Transcript
The United Nations' Millennium Development Goal of halving the world's extreme poverty by 2015 was achieved five years early. But Oxfam New Zealand's head says the beneficiaries are predominantly male. Rachael Le Mesurier says the UNDP's figures from 2014 show 70 percent of the 1.2 billion people who still live in extreme poverty are female, with a tenth of the world living on less than $US1.90 a day.
"So one of the things in this panel is we need to look at what can we do to try and get to that last 10 to 11 percent. Oxfam's position would be, focus on women and girls."
Ms Le Mesurier says the significant economic gains women have made in developed countries have been achieved by participation in the workforce, but this is not the case in developing nations. So can trade and trade deals improve the economic outlook for the most marginalised? Oxfam's head says an even playing field is fundamental.
"How much are we asking people to do the same thing when they have far less of an infrastructure to enable them to play the game in an equal way?"
Her views are echoed by Fairtrade Australia and New Zealand's CEO, Molly Harriss Olson.
"Freetrade needs to be one where the debates are in the open and in a transparent way where coming up with the solutions, and that the impacts on the livelihoods of the most marginalised are the most priority."
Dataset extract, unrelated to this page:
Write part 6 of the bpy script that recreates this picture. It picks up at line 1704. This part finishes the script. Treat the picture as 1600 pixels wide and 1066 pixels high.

Ms Olson worked in the first Clinton administration's sustainable development council and has experience with the North American Free Trade Agreement. She says if Mexico sustained the same level of growth it had prior to NAFTA, it would now be on par with South Korea economically. However, New Zealand's deputy director of Foreign Affairs and Trade Vinny Nagaraj highlights a different perspective.
"What we have seen is poverty has been reduced in a really really dramatic way, alongside a really really dramatic expansion in trade and in commerce."
But is commerce and trade the key to lifting the final 10 percent out of extreme poverty? Molly Harriss Olson thinks so.
"I think it's been key. Clearly economic growth has been vital but we look at extreme poverty, we now days have extreme inequality so I'd say that there's a very complex underpinning to this."
Ms Olson credits the UN's MDG's and sustainable development goals with giving nations a blueprint for prosperity.
"They can enable humanity through the 193 governments, all the industries that are going to be already aligning around them in the communities that care about these issues, to all know where they're going, how to track it, how to measure it. And that I think is going to enable us to end poverty if we do it properly in our lifetime."
Economist and commentator Shamubeel Eaqub says the reduction in global economic inequality over recent years has also seen an increase in 'in country' inequality but he thinks this will change.
"Globalisation and increasing integration has been something that's been very common but I think the future, over the next ten-twenty to thirty years, is going to be a period where globalisation is going to be less commonly accepted."
MFAT's Vinny Nagaraj says in the Pacific context PACER Plus has many components that are unlike traditional global trade agreements.
"There is development assistance that is linked to it, there are labour mobility arrangements that are being discussed and support of utilising some of the benefits of the agreement. What does that mean? It means that we are trying to address some of the questions that have come up around the fact that context in the Pacific is different."
Mr Nagaraj says PACER Plus is more than just easing the exchange of goods and services, but Oxfam's Rachael Le Mesurier says a more holistic approach is required.
"It's not enough to have a focus on an economic lens. There has to be an environmental context particularly looking at social, health, education, tax systems."
Consensus among the panel was that an ongoing combination of aid and trade is necessary to elevate the Pacific's most marginalised but NGO's and trade delegates agreed innovation was key to remaining relevant.